* _GOAL_
The lines to extract run from the first line of the material below to the line containing "vs.use_curve_mapping = False", both included; leave the pictures behind.

* _SOURCE EXCERPT_
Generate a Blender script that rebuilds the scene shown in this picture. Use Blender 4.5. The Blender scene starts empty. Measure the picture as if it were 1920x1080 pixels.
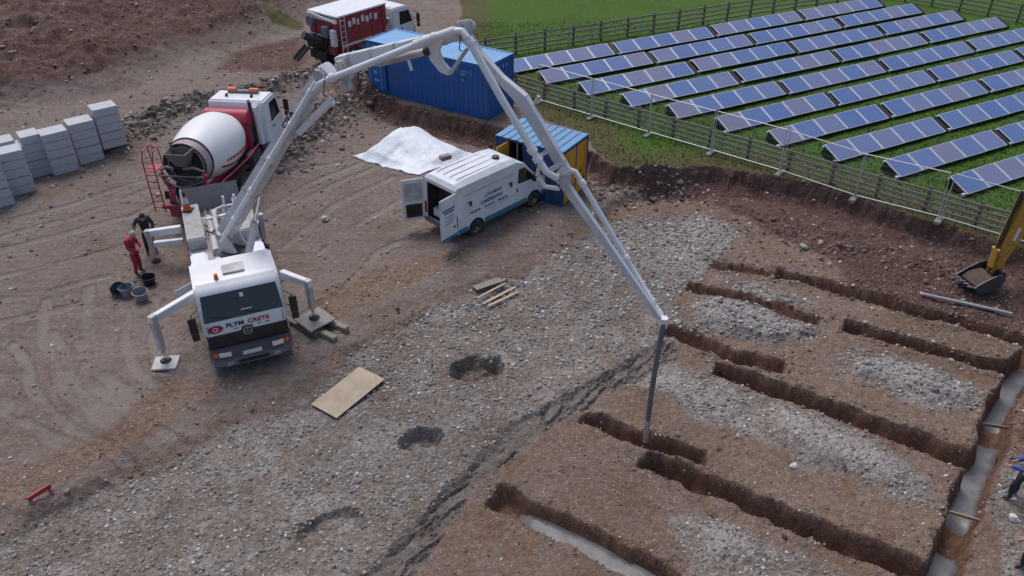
import bpy, bmesh, math, random
import numpy as np
from mathutils import Vector, Matrix
random.seed(7); rng = np.random.default_rng(11)
R = math.radians
sc = bpy.context.scene
col = sc.collection

# ------------------------------------------------------------------ camera
CAM_H, PITCH, FPX = 15.5, R(34.5), 1500.0        # drone height, tilt below the horizon, focal length in 1920-px units
cam = bpy.data.cameras.new('camera'); cam.sensor_width = 36; cam.lens = 36 * FPX / 1920
cam.clip_end = 5000; cam.clip_start = 0.1
co = bpy.data.objects.new('camera', cam); col.objects.link(co)
co.location = (0, 0, CAM_H); co.rotation_euler = (math.pi / 2 - PITCH, 0, 0)
sc.camera = co
# ------------------------------------------------------------------ sky, sun, exposure
SUN_EL, SUN_AZ = R(62), R(-25)                    # overcast: weak, very soft sun high over the far side of the site
w = bpy.data.worlds.new('World'); sc.world = w; w.use_nodes = True
nt = w.node_tree; nt.nodes.clear()
sky = nt.nodes.new('ShaderNodeTexSky'); sky.sky_type = 'NISHITA'; sky.sun_disc = False
sky.sun_elevation = SUN_EL; sky.sun_rotation = SUN_AZ
sky.air_density = 1.0; sky.dust_density = 3.0; sky.ozone_density = 1.0
bg = nt.nodes.new('ShaderNodeBackground'); bg.inputs['Strength'].default_value = 0.15
wo = nt.nodes.new('ShaderNodeOutputWorld')
nt.links.new(sky.outputs[0], bg.inputs[0]); nt.links.new(bg.outputs[0], wo.inputs[0])
sl = bpy.data.lights.new('sun', 'SUN'); sl.energy = 1.8; sl.angle = R(30); sl.color = (1, .96, .92)
so = bpy.data.objects.new('sun', sl); col.objects.link(so)
sd = Vector((math.sin(SUN_AZ) * math.cos(SUN_EL), math.cos(SUN_AZ) * math.cos(SUN_EL), math.sin(SUN_EL)))
so.rotation_euler = (-sd).to_track_quat('-Z', 'Y').to_euler(); so.location = sd * 60
vs = sc.view_settings; vs.view_transform = 'Standard'; vs.look = 'None'; vs.gamma = 1; vs.exposure = -0.05
vs.use_curve_mapping = False

# ------------------------------------------------------------------ survey helpers: where a sighted point stands on the site
SP, CP = math.sin(PITCH), math.cos(PITCH)
def at(u, v, z=0.0):
    fy = FPX * CP + (540 - v) * SP; fz = -FPX * SP + (540 - v) * CP
    t = (z - CAM_H) / fz
    return Vector(((u - 960) * t, fy * t, z))
def ats(pts, z=0.0): return [tuple(at(u, v, z)[:2]) for u, v in pts]

# ------------------------------------------------------------------ scene helpers
def tag(o, label, cat, group=None, kind=None):
    if label: o['label'] = label
    if cat: o['category'] = cat
    if group: o['group'] = group
    if kind: o['kind'] = kind
    return o
def thing(name, label, cat, loc=(0, 0, 0), rz=0, group=None):
    o = bpy.data.objects.new(name, None); o.empty_display_size = .2; col.objects.link(o)
    o.location = loc; o.rotation_euler = (0, 0, rz)
    return tag(o, label, cat, group)
def link(name, me, parent=None):
    o = bpy.data.objects.new(name, me); col.objects.link(o)
    if parent: o.parent = parent
    return o
def copy_tree(o, parent=None):
    c = o.copy(); col.objects.link(c)
    if parent: c.parent = parent
    for ch in list(o.children): copy_tree(ch, c)
    return c
def yaw(fx, fy): return math.atan2(-fx, fy)

class MB:
    def __init__(s): s.v = []; s.f = []
    def add(s, vs, fs):
        n = len(s.v); s.v += [tuple(p) for p in vs]; s.f += [tuple(i + n for i in f) for f in fs]; return s
    def box(s, c, d, rot=None):
        c = Vector(c); hx, hy, hz = d[0] / 2, d[1] / 2, d[2] / 2
        P = [Vector((x, y, z)) for x in (-hx, hx) for y in (-hy, hy) for z in (-hz, hz)]
        if rot is not None: P = [rot @ p for p in P]
        return s.add([p + c for p in P], [(0, 1, 3, 2), (4, 6, 7, 5), (0, 4, 5, 1), (2, 3, 7, 6), (0, 2, 6, 4), (1, 5, 7, 3)])
    def beam(s, p0, p1, lat, w0, h0, w1=None, h1=None):
        p0 = Vector(p0); p1 = Vector(p1); w1 = w1 or w0; h1 = h1 or h0
        d = (p1 - p0).normalized(); lat = Vector(lat); lat = (lat - d * lat.dot(d)).normalized(); up = d.cross(lat)
        P = []
        for p, ww, hh in ((p0, w0, h0), (p1, w1, h1)):
            for a, b in ((-1, -1), (1, -1), (1, 1), (-1, 1)): P.append(p + lat * a * ww / 2 + up * b * hh / 2)
        return s.add(P, [(3, 2, 1, 0), (4, 5, 6, 7)] + [(i, (i + 1) % 4, 4 + (i + 1) % 4, 4 + i) for i in range(4)])
    def cyl(s, p0, p1, r0, r1=None, n=12):
        p0 = Vector(p0); p1 = Vector(p1); r1 = r0 if r1 is None else r1
        d = (p1 - p0).normalized(); a = d.orthogonal().normalized(); b = d.cross(a); P = []
        for p, r in ((p0, r0), (p1, r1)):
            for i in range(n):
                t = 2 * math.pi * i / n; P.append(p + (a * math.cos(t) + b * math.sin(t)) * r)
        return s.add(P, [tuple(range(n))[::-1], tuple(range(n, 2 * n))] + [(i, (i + 1) % n, n + (i + 1) % n, n + i) for i in range(n)])
    def tube(s, pts, r, n=8):
        pts = [Vector(p) for p in pts]; m = len(pts); rs = r if isinstance(r, (list, tuple)) else [r] * m
        P = []; a = None
        for i, p in enumerate(pts):
            d = (pts[min(i + 1, m - 1)] - pts[max(i - 1, 0)]).normalized()
            a = d.orthogonal().normalized() if a is None else (a - d * a.dot(d)).normalized()
            b = d.cross(a)
            for k in range(n):
                t = 2 * math.pi * k / n; P.append(p + (a * math.cos(t) + b * math.sin(t)) * rs[i])
        F = [tuple(range(n))[::-1], tuple(range((m - 1) * n, m * n))]
        for i in range(m - 1):
            for k in range(n): F.append((i * n + k, i * n + (k + 1) % n, (i + 1) * n + (k + 1) % n, (i + 1) * n + k))
        return s.add(P, F)
    def prism(s, poly, a, b, axis='x'):
        n = len(poly); mk = {'x': lambda t, p: (t, p[0], p[1]), 'y': lambda t, p: (p[0], t, p[1]), 'z': lambda t, p: (p[0], p[1], t)}[axis]
        P = [mk(a, p) for p in poly] + [mk(b, p) for p in poly]
        return s.add(P, [tuple(range(n))[::-1], tuple(range(n, 2 * n))] + [(i, (i + 1) % n, n + (i + 1) % n, n + i) for i in range(n)])
    def lathe(s, prof, o, d, n=24, closed=False):
        o = Vector(o); d = Vector(d).normalized(); a = d.orthogonal().normalized(); b = d.cross(a); P = []
        for r, h in prof:
            for k in range(n):
                t = 2 * math.pi * k / n; P.append(o + d * h + (a * math.cos(t) + b * math.sin(t)) * r)
        F = []; m = len(prof)
        for i in range(m if closed else m - 1):
            j = (i + 1) % m
            for k in range(n): F.append((i * n + k, i * n + (k + 1) % n, j * n + (k + 1) % n, j * n + k))
        if not closed: F += [tuple(range(n))[::-1], tuple(range((m - 1) * n, m * n))]
        return s.add(P, F)
    def mesh(s, name, mat, bevel=0, smooth=None):
        me = bpy.data.meshes.new(name); me.from_pydata(s.v, [], s.f)
        bm = bmesh.new(); bm.from_mesh(me); bmesh.ops.recalc_face_normals(bm, faces=bm.faces)
        if bevel:
            es = [e for e in bm.edges if len(e.link_faces) == 2 and e.calc_face_angle(0) > R(28)]
            bmesh.ops.bevel(bm, geom=es, offset=bevel, segments=2, affect='EDGES', clamp_overlap=True)
        bm.to_mesh(me); bm.free()
        if smooth is not None:
            me.shade_smooth(); me.set_sharp_from_angle(angle=R(smooth))
        if mat: me.materials.append(mat)
        return me
    def build(s, name, mat, parent=None, bevel=0, smooth=None):
        return link(name, s.mesh(name, mat, bevel, smooth), parent)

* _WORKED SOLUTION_
Generate a Blender script that rebuilds the scene shown in this picture. Use Blender 4.5. The Blender scene starts empty. Measure the picture as if it were 1920x1080 pixels.
import bpy, bmesh, math, random
import numpy as np
from mathutils import Vector, Matrix
random.seed(7); rng = np.random.default_rng(11)
R = math.radians
sc = bpy.context.scene
col = sc.collection

# ------------------------------------------------------------------ camera
CAM_H, PITCH, FPX = 15.5, R(34.5), 1500.0        # drone height, tilt below the horizon, focal length in 1920-px units
cam = bpy.data.cameras.new('camera'); cam.sensor_width = 36; cam.lens = 36 * FPX / 1920
cam.clip_end = 5000; cam.clip_start = 0.1
co = bpy.data.objects.new('camera', cam); col.objects.link(co)
co.location = (0, 0, CAM_H); co.rotation_euler = (math.pi / 2 - PITCH, 0, 0)
sc.camera = co
# ------------------------------------------------------------------ sky, sun, exposure
SUN_EL, SUN_AZ = R(62), R(-25)                    # overcast: weak, very soft sun high over the far side of the site
w = bpy.data.worlds.new('World'); sc.world = w; w.use_nodes = True
nt = w.node_tree; nt.nodes.clear()
sky = nt.nodes.new('ShaderNodeTexSky'); sky.sky_type = 'NISHITA'; sky.sun_disc = False
sky.sun_elevation = SUN_EL; sky.sun_rotation = SUN_AZ
sky.air_density = 1.0; sky.dust_density = 3.0; sky.ozone_density = 1.0
bg = nt.nodes.new('ShaderNodeBackground'); bg.inputs['Strength'].default_value = 0.15
wo = nt.nodes.new('ShaderNodeOutputWorld')
nt.links.new(sky.outputs[0], bg.inputs[0]); nt.links.new(bg.outputs[0], wo.inputs[0])
sl = bpy.data.lights.new('sun', 'SUN'); sl.energy = 1.8; sl.angle = R(30); sl.color = (1, .96, .92)
so = bpy.data.objects.new('sun', sl); col.objects.link(so)
sd = Vector((math.sin(SUN_AZ) * math.cos(SUN_EL), math.cos(SUN_AZ) * math.cos(SUN_EL), math.sin(SUN_EL)))
so.rotation_euler = (-sd).to_track_quat('-Z', 'Y').to_euler(); so.location = sd * 60
vs = sc.view_settings; vs.view_transform = 'Standard'; vs.look = 'None'; vs.gamma = 1; vs.exposure = -0.05
vs.use_curve_mapping = False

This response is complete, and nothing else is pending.